— Start of SOURCE DATA —
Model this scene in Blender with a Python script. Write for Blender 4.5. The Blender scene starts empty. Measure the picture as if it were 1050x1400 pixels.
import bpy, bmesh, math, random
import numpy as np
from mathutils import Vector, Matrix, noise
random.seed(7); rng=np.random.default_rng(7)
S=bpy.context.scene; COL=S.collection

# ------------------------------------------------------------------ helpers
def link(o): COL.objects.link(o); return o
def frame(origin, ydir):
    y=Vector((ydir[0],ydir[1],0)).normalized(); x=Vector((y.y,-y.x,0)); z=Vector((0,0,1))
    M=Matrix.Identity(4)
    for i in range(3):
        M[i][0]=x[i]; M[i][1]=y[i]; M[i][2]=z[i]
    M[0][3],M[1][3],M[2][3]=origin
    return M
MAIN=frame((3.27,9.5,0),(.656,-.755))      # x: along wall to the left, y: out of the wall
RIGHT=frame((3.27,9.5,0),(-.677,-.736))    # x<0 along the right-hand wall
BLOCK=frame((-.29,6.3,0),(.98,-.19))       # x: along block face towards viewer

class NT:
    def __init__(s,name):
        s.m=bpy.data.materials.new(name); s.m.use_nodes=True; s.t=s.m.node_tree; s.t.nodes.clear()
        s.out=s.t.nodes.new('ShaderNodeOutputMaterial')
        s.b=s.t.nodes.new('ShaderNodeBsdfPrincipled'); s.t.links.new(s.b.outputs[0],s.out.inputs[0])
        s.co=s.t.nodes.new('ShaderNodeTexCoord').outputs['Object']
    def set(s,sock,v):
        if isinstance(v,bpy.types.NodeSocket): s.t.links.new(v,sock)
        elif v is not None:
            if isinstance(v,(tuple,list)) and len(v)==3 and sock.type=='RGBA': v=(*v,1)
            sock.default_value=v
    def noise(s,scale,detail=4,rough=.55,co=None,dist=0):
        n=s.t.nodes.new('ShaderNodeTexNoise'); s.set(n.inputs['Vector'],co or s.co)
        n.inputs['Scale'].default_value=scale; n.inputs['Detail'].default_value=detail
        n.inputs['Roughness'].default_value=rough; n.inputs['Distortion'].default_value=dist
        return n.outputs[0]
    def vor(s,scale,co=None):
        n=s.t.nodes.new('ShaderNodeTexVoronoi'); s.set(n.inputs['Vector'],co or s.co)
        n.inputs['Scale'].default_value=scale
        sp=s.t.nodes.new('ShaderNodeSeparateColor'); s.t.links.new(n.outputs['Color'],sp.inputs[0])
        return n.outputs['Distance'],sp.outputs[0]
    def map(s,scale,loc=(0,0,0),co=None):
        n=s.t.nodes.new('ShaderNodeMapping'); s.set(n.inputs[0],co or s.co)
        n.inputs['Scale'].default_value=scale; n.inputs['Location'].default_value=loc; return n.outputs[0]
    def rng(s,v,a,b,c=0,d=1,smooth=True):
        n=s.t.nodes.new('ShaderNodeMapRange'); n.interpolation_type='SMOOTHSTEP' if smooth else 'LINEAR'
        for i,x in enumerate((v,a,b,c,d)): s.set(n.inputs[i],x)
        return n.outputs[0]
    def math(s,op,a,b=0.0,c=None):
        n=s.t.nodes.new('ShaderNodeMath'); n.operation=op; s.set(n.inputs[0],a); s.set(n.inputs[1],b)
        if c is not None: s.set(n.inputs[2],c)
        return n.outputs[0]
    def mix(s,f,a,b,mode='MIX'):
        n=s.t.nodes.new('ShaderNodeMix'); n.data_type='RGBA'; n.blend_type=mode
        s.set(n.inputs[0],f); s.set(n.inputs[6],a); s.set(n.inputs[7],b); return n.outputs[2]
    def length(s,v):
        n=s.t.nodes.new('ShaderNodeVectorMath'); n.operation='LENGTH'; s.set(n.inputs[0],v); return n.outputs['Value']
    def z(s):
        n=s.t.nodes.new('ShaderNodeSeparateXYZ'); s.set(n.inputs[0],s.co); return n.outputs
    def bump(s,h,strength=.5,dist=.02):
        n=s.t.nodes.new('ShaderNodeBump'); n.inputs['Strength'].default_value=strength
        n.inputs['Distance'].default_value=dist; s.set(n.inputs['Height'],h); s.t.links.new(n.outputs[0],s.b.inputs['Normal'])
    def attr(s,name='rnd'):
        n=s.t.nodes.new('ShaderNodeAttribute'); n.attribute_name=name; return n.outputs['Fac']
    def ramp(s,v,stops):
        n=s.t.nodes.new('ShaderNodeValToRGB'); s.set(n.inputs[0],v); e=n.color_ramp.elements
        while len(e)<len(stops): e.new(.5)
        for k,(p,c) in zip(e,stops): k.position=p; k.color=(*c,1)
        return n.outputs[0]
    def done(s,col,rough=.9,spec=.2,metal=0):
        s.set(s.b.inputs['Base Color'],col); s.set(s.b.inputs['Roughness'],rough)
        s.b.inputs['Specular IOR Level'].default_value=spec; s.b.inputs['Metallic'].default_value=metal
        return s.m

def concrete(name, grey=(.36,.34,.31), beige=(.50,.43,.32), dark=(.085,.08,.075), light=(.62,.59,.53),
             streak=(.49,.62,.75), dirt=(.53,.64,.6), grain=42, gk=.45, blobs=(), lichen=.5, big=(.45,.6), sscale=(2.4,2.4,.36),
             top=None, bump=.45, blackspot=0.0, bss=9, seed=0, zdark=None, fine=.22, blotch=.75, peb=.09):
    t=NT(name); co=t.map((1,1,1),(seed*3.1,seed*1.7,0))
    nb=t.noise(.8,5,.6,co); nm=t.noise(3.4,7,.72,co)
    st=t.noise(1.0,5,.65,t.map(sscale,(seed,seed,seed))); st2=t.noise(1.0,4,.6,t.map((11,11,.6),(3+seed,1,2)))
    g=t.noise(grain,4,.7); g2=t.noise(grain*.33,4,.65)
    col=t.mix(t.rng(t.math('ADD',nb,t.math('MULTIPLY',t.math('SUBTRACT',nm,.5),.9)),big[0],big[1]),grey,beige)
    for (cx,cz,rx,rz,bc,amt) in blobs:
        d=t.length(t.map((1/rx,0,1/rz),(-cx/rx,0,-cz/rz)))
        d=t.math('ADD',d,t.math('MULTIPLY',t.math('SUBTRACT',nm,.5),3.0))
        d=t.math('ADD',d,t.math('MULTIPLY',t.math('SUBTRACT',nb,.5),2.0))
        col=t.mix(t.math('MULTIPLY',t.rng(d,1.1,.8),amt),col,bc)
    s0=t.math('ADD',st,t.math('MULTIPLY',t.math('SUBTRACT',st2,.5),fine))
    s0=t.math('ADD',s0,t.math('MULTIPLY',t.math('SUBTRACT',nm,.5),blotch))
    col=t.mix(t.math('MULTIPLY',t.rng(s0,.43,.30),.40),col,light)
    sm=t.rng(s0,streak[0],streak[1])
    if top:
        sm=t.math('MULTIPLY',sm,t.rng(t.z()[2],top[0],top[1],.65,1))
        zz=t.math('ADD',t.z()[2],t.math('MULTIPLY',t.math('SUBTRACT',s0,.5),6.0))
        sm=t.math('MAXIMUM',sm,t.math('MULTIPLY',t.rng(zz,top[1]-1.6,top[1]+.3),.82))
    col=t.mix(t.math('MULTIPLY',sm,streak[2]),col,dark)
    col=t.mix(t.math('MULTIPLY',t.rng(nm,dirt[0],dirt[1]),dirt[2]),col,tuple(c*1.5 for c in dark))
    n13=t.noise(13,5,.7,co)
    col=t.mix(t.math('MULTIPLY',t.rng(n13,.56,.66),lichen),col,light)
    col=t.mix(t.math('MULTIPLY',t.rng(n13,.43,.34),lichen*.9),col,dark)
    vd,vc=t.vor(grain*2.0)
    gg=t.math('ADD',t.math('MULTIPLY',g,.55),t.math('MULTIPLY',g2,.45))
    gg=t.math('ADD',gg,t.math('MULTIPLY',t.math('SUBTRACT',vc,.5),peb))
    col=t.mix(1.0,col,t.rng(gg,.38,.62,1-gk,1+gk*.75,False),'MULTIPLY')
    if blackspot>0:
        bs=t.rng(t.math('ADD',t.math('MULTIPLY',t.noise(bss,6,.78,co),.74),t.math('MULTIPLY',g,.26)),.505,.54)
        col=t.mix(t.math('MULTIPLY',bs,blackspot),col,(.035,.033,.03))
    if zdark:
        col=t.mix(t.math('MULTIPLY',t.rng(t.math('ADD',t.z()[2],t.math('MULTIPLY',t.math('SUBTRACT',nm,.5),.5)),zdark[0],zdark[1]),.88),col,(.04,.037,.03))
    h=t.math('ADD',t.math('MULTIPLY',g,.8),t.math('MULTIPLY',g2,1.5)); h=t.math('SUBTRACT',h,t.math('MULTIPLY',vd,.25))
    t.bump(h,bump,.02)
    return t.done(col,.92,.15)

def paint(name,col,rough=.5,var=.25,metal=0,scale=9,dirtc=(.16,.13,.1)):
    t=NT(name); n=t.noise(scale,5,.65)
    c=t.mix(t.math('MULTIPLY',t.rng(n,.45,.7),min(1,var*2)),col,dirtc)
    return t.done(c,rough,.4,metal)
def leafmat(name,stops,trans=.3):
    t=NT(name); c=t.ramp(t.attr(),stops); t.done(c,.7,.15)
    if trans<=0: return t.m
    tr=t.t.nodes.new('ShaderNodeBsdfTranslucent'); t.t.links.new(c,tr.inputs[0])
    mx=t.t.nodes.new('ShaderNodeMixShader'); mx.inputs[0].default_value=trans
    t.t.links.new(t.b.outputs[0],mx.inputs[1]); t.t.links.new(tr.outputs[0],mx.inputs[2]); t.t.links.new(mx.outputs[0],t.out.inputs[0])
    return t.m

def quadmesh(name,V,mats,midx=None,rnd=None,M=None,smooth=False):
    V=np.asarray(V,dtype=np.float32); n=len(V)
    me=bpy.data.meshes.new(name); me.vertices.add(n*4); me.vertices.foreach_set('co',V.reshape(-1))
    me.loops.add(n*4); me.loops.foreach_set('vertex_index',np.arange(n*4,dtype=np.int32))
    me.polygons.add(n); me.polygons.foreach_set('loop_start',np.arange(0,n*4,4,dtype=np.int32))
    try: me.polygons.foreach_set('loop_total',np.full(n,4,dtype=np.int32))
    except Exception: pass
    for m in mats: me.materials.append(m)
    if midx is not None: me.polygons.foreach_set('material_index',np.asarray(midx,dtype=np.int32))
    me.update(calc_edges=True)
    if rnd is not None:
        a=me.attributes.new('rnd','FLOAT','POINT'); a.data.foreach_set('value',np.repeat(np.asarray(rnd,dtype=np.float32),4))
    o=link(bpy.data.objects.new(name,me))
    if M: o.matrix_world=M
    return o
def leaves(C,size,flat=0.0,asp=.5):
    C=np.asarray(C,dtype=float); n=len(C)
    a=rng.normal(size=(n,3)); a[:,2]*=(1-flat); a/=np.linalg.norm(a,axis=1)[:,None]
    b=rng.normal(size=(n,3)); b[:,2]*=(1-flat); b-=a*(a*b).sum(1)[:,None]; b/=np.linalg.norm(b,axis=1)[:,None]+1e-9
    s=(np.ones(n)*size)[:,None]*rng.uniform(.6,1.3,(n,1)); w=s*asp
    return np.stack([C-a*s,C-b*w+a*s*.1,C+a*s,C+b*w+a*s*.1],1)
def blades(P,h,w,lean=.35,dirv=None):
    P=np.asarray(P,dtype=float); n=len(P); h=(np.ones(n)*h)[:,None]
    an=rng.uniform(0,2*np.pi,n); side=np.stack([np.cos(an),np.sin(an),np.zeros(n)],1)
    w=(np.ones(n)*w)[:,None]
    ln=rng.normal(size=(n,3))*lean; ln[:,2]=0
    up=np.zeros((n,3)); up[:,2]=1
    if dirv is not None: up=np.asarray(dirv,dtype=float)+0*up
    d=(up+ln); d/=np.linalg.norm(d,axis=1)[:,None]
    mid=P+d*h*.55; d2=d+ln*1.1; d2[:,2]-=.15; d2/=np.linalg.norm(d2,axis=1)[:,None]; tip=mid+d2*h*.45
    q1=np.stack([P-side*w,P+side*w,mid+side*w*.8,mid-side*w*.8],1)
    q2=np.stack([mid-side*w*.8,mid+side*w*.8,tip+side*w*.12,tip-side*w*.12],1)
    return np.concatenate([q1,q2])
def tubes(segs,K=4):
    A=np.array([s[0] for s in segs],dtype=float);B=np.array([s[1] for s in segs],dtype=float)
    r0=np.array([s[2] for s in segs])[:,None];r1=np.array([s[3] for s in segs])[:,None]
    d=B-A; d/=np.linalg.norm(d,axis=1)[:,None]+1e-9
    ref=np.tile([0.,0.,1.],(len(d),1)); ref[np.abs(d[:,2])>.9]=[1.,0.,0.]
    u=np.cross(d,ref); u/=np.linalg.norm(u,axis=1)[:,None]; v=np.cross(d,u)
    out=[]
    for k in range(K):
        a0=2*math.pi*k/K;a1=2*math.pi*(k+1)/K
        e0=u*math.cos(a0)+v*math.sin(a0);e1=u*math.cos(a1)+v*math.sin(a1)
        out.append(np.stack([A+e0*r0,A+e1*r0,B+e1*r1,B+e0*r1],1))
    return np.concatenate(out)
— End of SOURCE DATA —
• **WHAT YOU WILL DO**
Print the material above verbatim, first line through the line containing "S=bpy.context.scene; COL=S.collection", both included.

• **OUTPUT OF THE TASK**
Model this scene in Blender with a Python script. Write for Blender 4.5. The Blender scene starts empty. Measure the picture as if it were 1050x1400 pixels.
import bpy, bmesh, math, random
import numpy as np
from mathutils import Vector, Matrix, noise
random.seed(7); rng=np.random.default_rng(7)
S=bpy.context.scene; COL=S.collection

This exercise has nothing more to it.